* _WHAT THE TASK ASKS_
Reproduce, exactly and in full, only the lines below from the one containing "The Blender Python script for this scene continues." through the one containing "2).build('storage_drawer', 'stainless_level', rg)".

▬▬▬▬▬▬

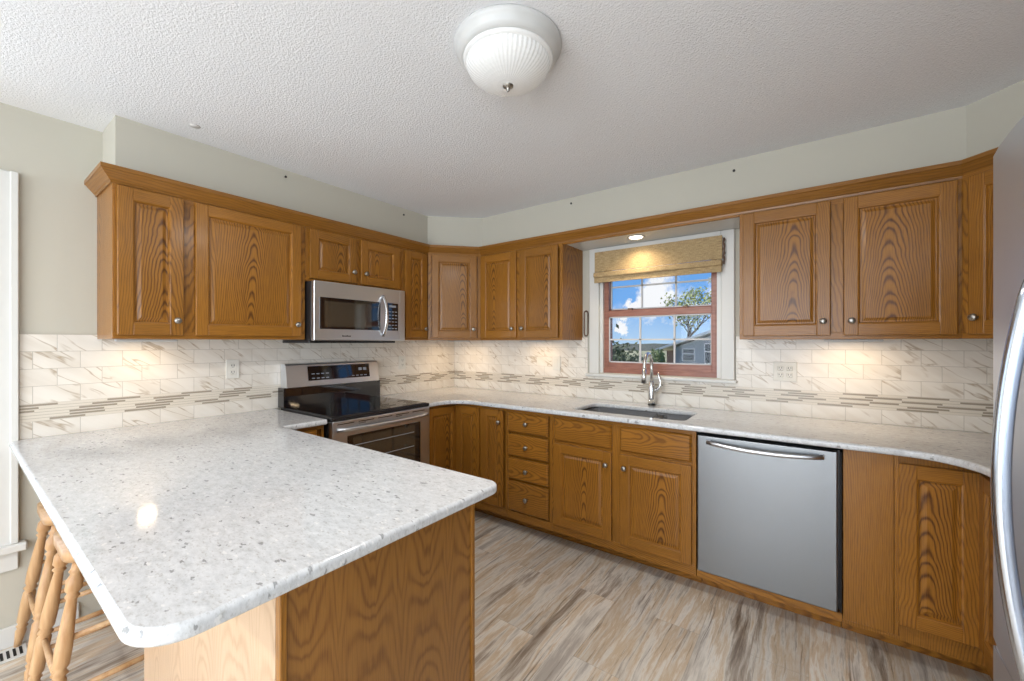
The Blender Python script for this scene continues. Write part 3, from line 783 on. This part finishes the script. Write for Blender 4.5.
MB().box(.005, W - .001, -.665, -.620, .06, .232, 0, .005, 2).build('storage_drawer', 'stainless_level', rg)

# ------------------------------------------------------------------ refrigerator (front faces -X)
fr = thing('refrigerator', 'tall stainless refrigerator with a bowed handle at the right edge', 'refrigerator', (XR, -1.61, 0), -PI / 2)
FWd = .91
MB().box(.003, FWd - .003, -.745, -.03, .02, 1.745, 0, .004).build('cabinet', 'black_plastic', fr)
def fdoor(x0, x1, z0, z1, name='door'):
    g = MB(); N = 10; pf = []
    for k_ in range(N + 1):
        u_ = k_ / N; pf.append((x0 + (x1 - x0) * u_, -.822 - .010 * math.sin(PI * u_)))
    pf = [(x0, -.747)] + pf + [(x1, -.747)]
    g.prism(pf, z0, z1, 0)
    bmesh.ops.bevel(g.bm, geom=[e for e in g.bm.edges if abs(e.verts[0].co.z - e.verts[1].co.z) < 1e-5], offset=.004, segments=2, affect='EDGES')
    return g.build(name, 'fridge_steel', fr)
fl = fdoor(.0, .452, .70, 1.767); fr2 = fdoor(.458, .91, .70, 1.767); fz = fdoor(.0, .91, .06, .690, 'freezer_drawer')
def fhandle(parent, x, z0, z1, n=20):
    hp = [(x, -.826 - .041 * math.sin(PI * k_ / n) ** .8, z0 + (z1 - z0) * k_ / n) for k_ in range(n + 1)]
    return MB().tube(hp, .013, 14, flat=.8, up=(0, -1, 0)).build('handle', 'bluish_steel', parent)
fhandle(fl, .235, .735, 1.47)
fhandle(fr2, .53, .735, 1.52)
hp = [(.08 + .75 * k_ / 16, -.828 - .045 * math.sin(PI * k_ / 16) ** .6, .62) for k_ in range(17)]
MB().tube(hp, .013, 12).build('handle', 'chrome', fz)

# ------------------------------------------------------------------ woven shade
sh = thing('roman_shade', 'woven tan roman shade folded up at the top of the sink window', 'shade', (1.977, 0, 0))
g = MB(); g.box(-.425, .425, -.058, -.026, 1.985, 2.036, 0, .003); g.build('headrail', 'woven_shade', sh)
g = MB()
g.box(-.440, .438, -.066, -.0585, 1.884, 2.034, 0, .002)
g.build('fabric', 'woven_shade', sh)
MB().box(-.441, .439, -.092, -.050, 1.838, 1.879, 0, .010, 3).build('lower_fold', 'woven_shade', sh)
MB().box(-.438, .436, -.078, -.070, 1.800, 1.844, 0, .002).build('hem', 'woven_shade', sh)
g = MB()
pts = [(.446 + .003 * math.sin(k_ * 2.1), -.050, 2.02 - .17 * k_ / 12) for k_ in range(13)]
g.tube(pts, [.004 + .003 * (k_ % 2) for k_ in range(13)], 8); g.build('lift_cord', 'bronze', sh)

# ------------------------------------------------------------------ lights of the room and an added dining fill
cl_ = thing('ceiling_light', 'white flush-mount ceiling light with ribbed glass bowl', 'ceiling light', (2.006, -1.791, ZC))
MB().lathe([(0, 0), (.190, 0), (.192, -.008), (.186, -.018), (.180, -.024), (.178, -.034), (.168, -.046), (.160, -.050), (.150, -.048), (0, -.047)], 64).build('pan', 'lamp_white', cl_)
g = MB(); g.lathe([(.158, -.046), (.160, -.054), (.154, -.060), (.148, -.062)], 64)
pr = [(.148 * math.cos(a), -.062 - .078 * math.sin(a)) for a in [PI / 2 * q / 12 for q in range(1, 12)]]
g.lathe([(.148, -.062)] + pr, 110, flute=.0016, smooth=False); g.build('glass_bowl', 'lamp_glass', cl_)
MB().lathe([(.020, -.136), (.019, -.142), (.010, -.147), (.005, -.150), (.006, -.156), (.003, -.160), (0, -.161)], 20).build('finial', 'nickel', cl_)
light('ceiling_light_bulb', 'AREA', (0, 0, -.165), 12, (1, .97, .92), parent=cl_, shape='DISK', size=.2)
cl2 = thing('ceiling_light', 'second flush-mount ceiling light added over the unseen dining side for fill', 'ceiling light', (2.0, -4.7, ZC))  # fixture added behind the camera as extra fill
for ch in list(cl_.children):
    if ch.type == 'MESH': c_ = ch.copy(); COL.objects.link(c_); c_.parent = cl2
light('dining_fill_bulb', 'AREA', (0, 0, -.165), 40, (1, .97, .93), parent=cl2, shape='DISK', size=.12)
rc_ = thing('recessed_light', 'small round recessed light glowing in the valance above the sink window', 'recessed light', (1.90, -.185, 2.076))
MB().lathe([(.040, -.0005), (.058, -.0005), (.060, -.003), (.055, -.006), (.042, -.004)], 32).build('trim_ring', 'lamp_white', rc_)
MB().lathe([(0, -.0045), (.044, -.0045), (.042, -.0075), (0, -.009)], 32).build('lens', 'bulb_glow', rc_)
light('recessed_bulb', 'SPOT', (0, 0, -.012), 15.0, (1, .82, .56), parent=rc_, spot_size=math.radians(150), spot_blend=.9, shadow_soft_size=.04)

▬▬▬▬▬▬

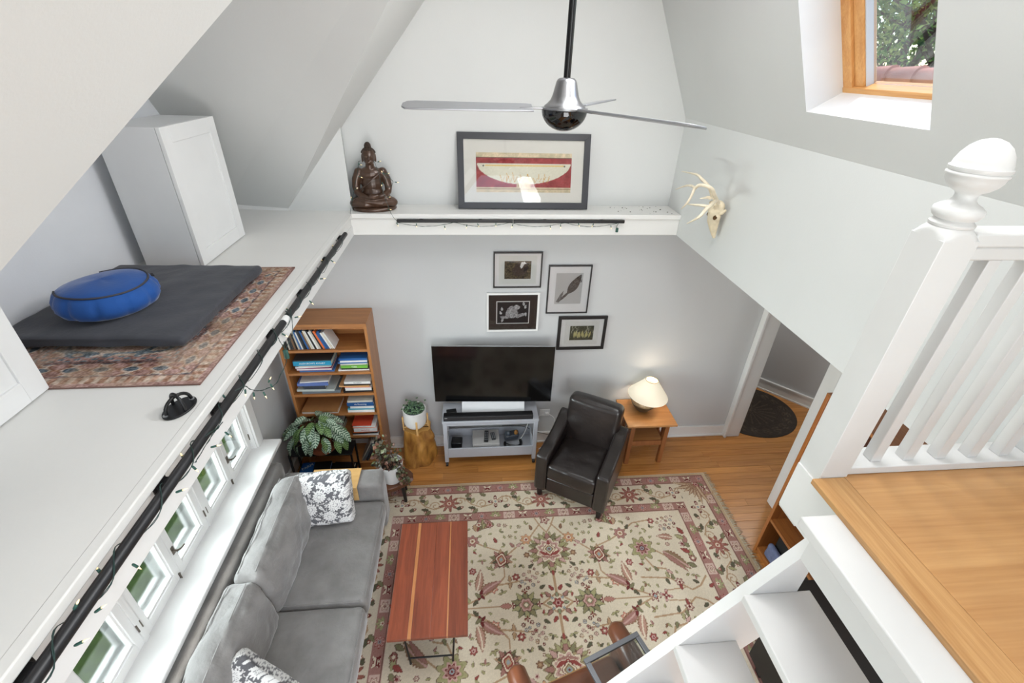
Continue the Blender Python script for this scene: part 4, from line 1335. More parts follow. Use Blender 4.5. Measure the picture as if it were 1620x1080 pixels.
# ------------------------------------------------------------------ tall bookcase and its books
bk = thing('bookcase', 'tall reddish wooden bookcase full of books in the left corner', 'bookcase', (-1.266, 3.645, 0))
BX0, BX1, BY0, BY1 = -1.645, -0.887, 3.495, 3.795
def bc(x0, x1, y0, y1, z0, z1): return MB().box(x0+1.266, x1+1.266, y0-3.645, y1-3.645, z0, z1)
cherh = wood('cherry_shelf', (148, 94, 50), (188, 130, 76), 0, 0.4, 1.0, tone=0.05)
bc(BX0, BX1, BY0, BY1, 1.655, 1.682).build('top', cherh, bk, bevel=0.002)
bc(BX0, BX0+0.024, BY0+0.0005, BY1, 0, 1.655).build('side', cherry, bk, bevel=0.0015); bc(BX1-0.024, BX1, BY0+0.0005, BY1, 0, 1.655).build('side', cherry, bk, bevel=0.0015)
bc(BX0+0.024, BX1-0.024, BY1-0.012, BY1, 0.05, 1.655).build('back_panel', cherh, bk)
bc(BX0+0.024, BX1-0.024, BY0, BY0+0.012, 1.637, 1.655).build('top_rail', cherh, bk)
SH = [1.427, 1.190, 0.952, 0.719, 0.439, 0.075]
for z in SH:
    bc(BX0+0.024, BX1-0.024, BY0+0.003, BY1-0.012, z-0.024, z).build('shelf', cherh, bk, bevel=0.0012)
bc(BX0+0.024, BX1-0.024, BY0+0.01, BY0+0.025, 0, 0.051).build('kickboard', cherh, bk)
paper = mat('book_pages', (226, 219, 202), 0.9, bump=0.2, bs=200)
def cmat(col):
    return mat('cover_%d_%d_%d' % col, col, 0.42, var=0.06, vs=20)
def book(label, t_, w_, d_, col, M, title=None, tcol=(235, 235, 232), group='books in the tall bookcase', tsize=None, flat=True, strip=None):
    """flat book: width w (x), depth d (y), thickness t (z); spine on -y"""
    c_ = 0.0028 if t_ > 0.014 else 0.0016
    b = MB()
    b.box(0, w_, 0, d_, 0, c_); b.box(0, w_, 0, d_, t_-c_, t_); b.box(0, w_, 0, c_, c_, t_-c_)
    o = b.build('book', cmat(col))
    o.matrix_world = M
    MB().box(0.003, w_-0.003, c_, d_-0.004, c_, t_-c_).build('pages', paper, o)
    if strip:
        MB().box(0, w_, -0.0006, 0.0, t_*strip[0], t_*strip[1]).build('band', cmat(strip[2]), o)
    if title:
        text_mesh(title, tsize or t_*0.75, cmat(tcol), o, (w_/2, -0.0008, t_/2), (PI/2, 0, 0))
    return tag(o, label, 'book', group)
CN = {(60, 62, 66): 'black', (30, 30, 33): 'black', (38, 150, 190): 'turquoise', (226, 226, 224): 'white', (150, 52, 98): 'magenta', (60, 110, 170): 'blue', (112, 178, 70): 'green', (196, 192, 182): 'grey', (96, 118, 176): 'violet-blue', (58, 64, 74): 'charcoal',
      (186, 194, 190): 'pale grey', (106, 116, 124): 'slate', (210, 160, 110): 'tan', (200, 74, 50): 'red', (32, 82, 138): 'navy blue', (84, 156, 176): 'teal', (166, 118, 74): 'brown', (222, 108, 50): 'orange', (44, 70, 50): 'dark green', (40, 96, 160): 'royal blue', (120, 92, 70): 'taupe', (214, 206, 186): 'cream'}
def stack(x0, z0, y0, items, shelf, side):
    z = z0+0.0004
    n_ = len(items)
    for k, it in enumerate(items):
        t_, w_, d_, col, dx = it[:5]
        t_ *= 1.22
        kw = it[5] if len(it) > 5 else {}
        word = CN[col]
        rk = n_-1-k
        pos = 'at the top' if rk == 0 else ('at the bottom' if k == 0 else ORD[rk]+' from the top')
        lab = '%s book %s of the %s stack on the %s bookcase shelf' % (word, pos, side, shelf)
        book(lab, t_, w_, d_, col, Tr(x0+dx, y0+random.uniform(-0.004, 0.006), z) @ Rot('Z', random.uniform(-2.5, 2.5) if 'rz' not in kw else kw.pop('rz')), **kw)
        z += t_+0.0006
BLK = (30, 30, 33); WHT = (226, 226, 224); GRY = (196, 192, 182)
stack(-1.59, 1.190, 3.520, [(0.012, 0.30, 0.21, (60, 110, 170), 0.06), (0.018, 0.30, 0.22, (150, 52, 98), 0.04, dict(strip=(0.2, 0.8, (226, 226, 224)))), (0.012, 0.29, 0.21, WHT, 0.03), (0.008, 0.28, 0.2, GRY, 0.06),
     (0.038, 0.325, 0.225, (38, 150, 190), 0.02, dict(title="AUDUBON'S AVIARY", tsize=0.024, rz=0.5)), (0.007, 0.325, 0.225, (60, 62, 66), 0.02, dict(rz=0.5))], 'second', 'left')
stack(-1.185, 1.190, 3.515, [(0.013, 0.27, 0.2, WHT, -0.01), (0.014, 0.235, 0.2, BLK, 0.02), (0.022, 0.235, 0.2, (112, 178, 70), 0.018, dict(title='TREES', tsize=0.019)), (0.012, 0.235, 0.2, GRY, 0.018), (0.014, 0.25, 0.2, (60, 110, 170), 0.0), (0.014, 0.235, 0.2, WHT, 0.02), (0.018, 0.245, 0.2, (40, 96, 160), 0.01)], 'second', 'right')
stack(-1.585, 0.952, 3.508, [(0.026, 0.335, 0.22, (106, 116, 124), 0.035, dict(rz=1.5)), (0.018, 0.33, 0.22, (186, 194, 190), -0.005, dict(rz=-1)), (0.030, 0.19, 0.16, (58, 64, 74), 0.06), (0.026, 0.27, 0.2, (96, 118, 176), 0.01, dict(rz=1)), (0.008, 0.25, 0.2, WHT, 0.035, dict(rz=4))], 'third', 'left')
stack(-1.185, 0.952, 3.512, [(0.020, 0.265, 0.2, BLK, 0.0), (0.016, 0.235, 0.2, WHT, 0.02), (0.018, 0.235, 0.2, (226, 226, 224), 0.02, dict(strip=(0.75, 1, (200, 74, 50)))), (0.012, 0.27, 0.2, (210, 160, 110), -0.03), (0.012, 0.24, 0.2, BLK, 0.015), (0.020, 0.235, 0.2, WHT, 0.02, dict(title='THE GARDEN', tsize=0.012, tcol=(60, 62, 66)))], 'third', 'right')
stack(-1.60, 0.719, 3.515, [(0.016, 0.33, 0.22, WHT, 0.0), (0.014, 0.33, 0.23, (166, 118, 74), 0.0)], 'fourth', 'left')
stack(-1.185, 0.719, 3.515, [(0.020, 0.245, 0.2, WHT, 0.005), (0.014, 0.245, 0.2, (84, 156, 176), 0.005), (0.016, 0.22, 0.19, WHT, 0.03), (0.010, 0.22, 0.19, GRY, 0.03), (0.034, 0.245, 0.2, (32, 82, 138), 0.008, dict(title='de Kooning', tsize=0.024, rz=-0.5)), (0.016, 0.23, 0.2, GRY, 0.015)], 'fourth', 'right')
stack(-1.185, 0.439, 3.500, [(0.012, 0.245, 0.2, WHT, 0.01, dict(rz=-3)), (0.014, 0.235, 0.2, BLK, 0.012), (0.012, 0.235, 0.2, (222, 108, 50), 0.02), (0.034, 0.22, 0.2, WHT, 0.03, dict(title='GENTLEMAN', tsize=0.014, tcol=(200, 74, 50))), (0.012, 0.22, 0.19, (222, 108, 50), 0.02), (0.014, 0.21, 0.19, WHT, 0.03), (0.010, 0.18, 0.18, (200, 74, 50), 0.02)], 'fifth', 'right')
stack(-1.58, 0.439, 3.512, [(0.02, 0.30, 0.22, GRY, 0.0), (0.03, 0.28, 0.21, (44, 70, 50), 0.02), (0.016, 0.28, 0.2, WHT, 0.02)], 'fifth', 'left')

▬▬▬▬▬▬

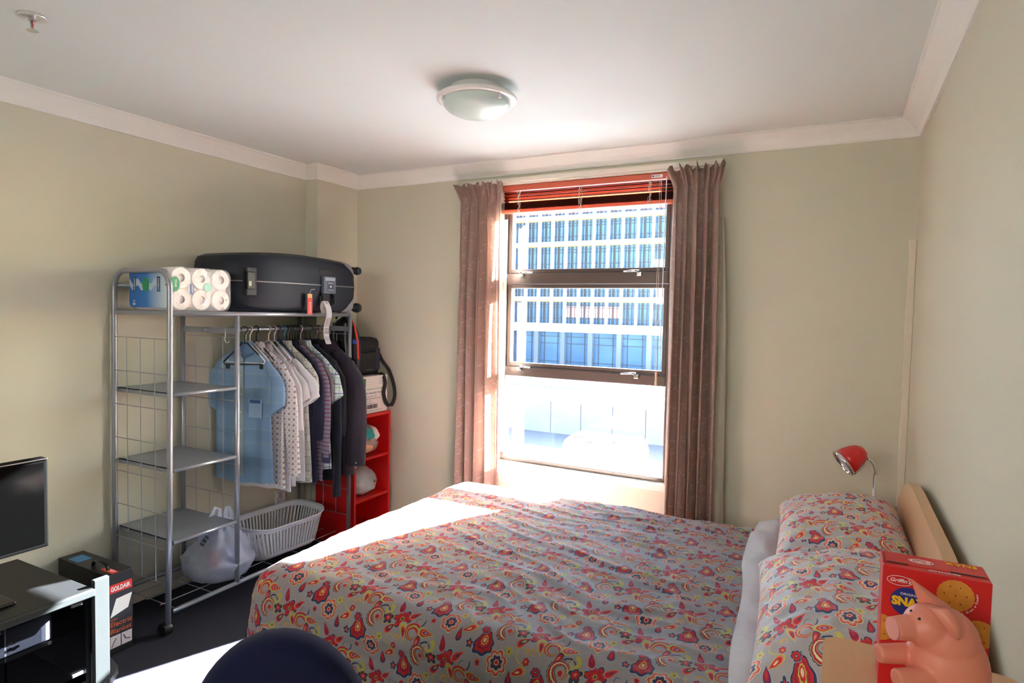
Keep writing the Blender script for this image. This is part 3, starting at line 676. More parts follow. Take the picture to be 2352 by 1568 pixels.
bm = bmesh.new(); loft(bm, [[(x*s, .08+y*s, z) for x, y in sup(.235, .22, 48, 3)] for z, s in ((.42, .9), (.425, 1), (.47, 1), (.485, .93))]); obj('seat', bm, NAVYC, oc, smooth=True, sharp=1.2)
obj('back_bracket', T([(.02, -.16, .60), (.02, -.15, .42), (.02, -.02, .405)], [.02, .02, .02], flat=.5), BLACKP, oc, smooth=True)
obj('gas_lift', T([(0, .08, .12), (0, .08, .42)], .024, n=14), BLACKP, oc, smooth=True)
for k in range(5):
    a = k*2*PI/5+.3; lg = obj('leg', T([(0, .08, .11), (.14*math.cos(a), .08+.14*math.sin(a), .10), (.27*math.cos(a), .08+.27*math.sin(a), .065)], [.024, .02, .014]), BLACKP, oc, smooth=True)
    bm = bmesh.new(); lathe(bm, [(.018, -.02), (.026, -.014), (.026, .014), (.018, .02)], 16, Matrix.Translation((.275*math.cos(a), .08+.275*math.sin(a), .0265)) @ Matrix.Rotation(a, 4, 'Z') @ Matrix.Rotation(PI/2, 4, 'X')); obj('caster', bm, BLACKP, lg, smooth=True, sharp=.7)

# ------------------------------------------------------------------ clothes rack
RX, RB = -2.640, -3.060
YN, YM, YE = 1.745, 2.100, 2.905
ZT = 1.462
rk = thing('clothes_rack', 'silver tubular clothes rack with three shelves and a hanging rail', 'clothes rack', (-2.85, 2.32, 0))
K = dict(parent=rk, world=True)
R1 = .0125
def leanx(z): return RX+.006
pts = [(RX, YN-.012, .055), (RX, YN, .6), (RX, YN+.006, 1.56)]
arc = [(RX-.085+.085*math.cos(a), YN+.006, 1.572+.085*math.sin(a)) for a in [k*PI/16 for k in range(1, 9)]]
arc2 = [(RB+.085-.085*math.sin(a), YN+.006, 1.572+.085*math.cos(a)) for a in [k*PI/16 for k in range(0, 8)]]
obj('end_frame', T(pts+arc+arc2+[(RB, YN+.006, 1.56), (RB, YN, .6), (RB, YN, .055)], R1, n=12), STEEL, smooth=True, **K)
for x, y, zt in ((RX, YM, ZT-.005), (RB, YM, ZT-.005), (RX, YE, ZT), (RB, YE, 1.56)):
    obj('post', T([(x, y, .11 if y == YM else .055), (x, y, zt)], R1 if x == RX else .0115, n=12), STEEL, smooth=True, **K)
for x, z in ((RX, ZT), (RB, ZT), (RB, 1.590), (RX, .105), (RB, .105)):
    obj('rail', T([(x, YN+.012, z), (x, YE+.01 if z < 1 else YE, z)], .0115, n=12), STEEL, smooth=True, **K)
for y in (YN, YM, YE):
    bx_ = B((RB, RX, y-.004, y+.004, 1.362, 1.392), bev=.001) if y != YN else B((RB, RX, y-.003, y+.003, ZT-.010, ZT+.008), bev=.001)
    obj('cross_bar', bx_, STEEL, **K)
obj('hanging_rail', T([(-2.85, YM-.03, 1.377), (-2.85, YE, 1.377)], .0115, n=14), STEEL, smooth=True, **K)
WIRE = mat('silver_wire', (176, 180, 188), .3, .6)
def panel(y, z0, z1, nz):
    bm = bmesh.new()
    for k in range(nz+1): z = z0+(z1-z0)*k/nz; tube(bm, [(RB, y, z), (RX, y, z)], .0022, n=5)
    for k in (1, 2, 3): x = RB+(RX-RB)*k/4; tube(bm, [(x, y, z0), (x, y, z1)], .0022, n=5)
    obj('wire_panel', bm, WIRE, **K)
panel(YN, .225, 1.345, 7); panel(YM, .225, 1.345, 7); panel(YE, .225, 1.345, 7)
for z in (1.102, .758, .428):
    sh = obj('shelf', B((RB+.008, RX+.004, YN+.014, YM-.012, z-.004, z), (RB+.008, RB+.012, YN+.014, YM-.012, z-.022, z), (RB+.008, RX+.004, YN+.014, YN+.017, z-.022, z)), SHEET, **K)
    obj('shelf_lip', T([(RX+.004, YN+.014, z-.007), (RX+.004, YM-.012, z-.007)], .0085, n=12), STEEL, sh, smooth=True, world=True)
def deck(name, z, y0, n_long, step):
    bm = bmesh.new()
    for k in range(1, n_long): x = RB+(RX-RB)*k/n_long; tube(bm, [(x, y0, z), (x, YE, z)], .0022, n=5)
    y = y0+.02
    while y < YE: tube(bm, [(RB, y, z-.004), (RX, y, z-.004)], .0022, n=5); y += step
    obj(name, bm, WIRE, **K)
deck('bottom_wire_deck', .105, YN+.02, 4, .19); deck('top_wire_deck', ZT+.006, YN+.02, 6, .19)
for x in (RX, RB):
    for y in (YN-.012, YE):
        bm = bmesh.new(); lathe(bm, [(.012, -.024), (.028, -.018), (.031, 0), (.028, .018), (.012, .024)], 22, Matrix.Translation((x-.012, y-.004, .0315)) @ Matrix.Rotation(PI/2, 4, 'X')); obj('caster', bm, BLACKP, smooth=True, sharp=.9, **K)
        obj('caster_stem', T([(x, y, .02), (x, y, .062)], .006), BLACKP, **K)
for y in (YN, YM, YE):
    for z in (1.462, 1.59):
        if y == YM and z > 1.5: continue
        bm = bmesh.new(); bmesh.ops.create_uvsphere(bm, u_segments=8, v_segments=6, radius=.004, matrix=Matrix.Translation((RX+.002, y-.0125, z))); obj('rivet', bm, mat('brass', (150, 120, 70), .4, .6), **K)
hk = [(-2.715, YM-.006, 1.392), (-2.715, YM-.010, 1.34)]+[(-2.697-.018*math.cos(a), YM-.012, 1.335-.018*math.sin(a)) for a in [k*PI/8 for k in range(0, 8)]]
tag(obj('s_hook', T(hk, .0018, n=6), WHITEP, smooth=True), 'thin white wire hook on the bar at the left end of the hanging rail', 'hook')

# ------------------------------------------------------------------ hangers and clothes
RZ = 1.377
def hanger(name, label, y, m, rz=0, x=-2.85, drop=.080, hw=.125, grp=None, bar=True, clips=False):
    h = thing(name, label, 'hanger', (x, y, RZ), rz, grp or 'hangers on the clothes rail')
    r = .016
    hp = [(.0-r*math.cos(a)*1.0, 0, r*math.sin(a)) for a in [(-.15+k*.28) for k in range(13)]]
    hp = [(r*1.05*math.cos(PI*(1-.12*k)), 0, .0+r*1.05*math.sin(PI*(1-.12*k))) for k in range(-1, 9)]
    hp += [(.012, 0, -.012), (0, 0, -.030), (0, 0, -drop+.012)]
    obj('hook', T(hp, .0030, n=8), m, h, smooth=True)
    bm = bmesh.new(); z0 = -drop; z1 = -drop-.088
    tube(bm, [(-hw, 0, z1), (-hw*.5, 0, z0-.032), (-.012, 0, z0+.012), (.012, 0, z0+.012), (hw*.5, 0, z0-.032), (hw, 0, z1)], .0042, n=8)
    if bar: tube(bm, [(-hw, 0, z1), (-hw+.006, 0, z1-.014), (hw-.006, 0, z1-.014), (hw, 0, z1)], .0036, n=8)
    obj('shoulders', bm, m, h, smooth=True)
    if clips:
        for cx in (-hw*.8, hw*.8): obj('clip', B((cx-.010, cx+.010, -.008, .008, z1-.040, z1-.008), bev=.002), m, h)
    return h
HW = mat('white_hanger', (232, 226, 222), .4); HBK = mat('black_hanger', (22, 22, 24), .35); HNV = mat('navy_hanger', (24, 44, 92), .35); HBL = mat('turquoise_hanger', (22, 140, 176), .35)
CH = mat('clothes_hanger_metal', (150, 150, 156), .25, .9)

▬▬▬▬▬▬

* _RESPONSE TO THIS EXERCISE_
The Blender Python script for this scene continues. Write part 3, from line 783 on. This part finishes the script. Write for Blender 4.5.
MB().box(.005, W - .001, -.665, -.620, .06, .232, 0, .005, 2).build('storage_drawer', 'stainless_level', rg)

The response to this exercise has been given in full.